--- Data to use ---
--- Start ---

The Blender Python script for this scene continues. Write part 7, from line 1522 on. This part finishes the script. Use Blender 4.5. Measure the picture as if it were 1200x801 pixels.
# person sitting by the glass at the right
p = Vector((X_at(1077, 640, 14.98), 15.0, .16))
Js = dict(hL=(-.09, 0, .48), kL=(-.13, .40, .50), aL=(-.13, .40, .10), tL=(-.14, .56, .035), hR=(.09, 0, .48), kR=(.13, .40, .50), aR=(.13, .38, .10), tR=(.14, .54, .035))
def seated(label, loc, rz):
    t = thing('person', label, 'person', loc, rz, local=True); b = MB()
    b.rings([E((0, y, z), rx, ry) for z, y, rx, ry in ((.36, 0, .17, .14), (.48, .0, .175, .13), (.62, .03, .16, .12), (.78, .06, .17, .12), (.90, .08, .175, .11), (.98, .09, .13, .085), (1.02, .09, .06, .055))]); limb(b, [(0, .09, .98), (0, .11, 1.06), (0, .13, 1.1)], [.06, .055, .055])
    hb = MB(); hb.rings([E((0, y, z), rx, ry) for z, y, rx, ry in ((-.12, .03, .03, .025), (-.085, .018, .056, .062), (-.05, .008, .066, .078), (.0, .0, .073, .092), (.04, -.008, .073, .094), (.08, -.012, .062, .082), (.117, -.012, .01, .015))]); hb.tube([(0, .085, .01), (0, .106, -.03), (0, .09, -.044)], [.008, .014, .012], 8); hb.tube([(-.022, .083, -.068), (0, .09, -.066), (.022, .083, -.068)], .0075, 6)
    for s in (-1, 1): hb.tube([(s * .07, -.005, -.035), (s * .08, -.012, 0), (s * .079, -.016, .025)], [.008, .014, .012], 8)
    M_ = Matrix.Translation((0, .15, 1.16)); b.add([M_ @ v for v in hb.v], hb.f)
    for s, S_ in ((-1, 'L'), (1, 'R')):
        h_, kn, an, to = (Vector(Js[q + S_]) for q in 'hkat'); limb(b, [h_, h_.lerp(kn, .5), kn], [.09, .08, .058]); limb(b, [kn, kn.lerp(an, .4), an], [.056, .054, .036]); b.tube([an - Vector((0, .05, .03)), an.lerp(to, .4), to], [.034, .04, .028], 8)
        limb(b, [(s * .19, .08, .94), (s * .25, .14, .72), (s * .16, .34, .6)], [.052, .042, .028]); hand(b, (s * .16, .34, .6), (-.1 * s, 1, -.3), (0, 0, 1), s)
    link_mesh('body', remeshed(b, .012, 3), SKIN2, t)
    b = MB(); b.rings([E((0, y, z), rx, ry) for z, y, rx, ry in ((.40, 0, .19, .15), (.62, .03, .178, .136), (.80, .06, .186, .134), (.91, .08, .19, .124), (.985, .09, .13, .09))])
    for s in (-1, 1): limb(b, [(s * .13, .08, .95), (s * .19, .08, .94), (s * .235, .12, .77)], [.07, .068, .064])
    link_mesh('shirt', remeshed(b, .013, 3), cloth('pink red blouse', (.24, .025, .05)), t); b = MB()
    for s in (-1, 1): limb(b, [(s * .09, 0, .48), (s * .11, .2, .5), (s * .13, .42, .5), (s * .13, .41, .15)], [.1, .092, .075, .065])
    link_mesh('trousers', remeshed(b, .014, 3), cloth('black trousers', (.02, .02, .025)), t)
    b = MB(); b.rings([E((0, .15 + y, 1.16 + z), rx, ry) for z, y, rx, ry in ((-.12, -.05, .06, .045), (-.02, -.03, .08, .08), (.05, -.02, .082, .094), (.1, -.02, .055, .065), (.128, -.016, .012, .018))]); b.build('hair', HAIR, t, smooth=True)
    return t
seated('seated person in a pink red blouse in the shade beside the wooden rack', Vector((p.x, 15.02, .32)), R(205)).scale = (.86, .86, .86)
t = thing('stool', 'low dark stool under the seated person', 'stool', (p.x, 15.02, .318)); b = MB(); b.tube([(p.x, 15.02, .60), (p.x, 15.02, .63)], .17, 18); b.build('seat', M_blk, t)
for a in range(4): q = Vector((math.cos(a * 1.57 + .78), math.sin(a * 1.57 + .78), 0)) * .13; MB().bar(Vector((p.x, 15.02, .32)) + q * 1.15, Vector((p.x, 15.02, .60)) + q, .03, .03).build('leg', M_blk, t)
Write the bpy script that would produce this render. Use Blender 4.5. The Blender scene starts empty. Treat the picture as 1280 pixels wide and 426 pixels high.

--- End ---

--- Aim of the exercise ---
Return the material in full, exactly as shown.

--- Written response ---
The Blender Python script for this scene continues. Write part 7, from line 1522 on. This part finishes the script. Use Blender 4.5. Measure the picture as if it were 1200x801 pixels.
# person sitting by the glass at the right
p = Vector((X_at(1077, 640, 14.98), 15.0, .16))
Js = dict(hL=(-.09, 0, .48), kL=(-.13, .40, .50), aL=(-.13, .40, .10), tL=(-.14, .56, .035), hR=(.09, 0, .48), kR=(.13, .40, .50), aR=(.13, .38, .10), tR=(.14, .54, .035))
def seated(label, loc, rz):
    t = thing('person', label, 'person', loc, rz, local=True); b = MB()
    b.rings([E((0, y, z), rx, ry) for z, y, rx, ry in ((.36, 0, .17, .14), (.48, .0, .175, .13), (.62, .03, .16, .12), (.78, .06, .17, .12), (.90, .08, .175, .11), (.98, .09, .13, .085), (1.02, .09, .06, .055))]); limb(b, [(0, .09, .98), (0, .11, 1.06), (0, .13, 1.1)], [.06, .055, .055])
    hb = MB(); hb.rings([E((0, y, z), rx, ry) for z, y, rx, ry in ((-.12, .03, .03, .025), (-.085, .018, .056, .062), (-.05, .008, .066, .078), (.0, .0, .073, .092), (.04, -.008, .073, .094), (.08, -.012, .062, .082), (.117, -.012, .01, .015))]); hb.tube([(0, .085, .01), (0, .106, -.03), (0, .09, -.044)], [.008, .014, .012], 8); hb.tube([(-.022, .083, -.068), (0, .09, -.066), (.022, .083, -.068)], .0075, 6)
    for s in (-1, 1): hb.tube([(s * .07, -.005, -.035), (s * .08, -.012, 0), (s * .079, -.016, .025)], [.008, .014, .012], 8)
    M_ = Matrix.Translation((0, .15, 1.16)); b.add([M_ @ v for v in hb.v], hb.f)
    for s, S_ in ((-1, 'L'), (1, 'R')):
        h_, kn, an, to = (Vector(Js[q + S_]) for q in 'hkat'); limb(b, [h_, h_.lerp(kn, .5), kn], [.09, .08, .058]); limb(b, [kn, kn.lerp(an, .4), an], [.056, .054, .036]); b.tube([an - Vector((0, .05, .03)), an.lerp(to, .4), to], [.034, .04, .028], 8)
        limb(b, [(s * .19, .08, .94), (s * .25, .14, .72), (s * .16, .34, .6)], [.052, .042, .028]); hand(b, (s * .16, .34, .6), (-.1 * s, 1, -.3), (0, 0, 1), s)
    link_mesh('body', remeshed(b, .012, 3), SKIN2, t)
    b = MB(); b.rings([E((0, y, z), rx, ry) for z, y, rx, ry in ((.40, 0, .19, .15), (.62, .03, .178, .136), (.80, .06, .186, .134), (.91, .08, .19, .124), (.985, .09, .13, .09))])
    for s in (-1, 1): limb(b, [(s * .13, .08, .95), (s * .19, .08, .94), (s * .235, .12, .77)], [.07, .068, .064])
    link_mesh('shirt', remeshed(b, .013, 3), cloth('pink red blouse', (.24, .025, .05)), t); b = MB()
    for s in (-1, 1): limb(b, [(s * .09, 0, .48), (s * .11, .2, .5), (s * .13, .42, .5), (s * .13, .41, .15)], [.1, .092, .075, .065])
    link_mesh('trousers', remeshed(b, .014, 3), cloth('black trousers', (.02, .02, .025)), t)
    b = MB(); b.rings([E((0, .15 + y, 1.16 + z), rx, ry) for z, y, rx, ry in ((-.12, -.05, .06, .045), (-.02, -.03, .08, .08), (.05, -.02, .082, .094), (.1, -.02, .055, .065), (.128, -.016, .012, .018))]); b.build('hair', HAIR, t, smooth=True)
    return t
seated('seated person in a pink red blouse in the shade beside the wooden rack', Vector((p.x, 15.02, .32)), R(205)).scale = (.86, .86, .86)
t = thing('stool', 'low dark stool under the seated person', 'stool', (p.x, 15.02, .318)); b = MB(); b.tube([(p.x, 15.02, .60), (p.x, 15.02, .63)], .17, 18); b.build('seat', M_blk, t)
for a in range(4): q = Vector((math.cos(a * 1.57 + .78), math.sin(a * 1.57 + .78), 0)) * .13; MB().bar(Vector((p.x, 15.02, .32)) + q * 1.15, Vector((p.x, 15.02, .60)) + q, .03, .03).build('leg', M_blk, t)
Write the bpy script that would produce this render. Use Blender 4.5. The Blender scene starts empty. Treat the picture as 1280 pixels wide and 426 pixels high.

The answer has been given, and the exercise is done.